Teman-teman yang pernah tugas di tempat-tempat terpencil relatif tahan banting. Mereka mudah beradaptasi dan mampu menyelesaikan soal-soal pelik di luar akal sehat. Semua dapat dilalui hingga tiba di puncak jabatan sekarang ini. Posisi itu tak diperolehnya dengan cara loncat katak (leap frog). Ia menyusuri anak tangga, merayap, dan jalan jongkok sampai Puncak Manglayang. Tak perlu makan tulang. Cukup fokus, dan lakukan yang terbaik.
Tak sedikit kawan yang menanjak karena menghindari tabrakan. Hijrah memberi peluang dari angka nol. Mengawali goresan di atas kanvas dengan diary baru. Sugito memulai debutnya dengan menyusuri desa-desa terpencil, tertinggal dan terluar. Memberi sentuhan agar tak tertinggal lagi. Ia bahkan menulis perjalanan itu sebagai kisah kecil yang dibukukan tempo hari, indahnya bertemu sahabat se-nusantara. Saya turut menyunting dan beri pengantar.

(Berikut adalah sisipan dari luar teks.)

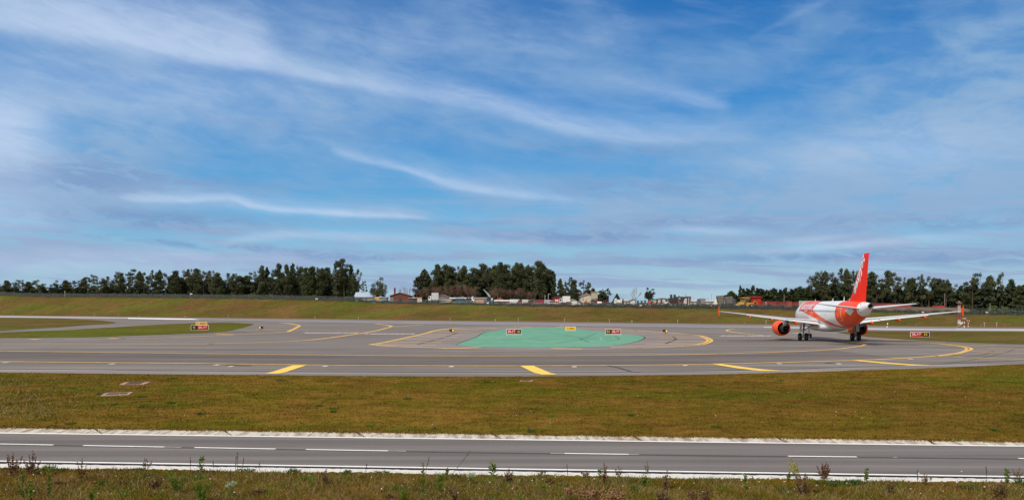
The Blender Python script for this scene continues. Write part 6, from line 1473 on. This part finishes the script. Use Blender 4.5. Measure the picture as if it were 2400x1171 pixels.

Sugito kawan yang menghindari gesekan. Sedapat mungkin diselesaikan sekalipun hatinya dongkol minta ampun. Sambil menasehati saya, katanya, “pikiran di jawab dengan pikiran, tulisan di balas dengan tulisan.” Dia punya banyak obsesi yang ingin diwujudkan. Salah satunya bagaimana membangun desa sejahtera di masa depan. Mungkin itu yang menjadikannya Sang Penjaga Desa di Indonesia.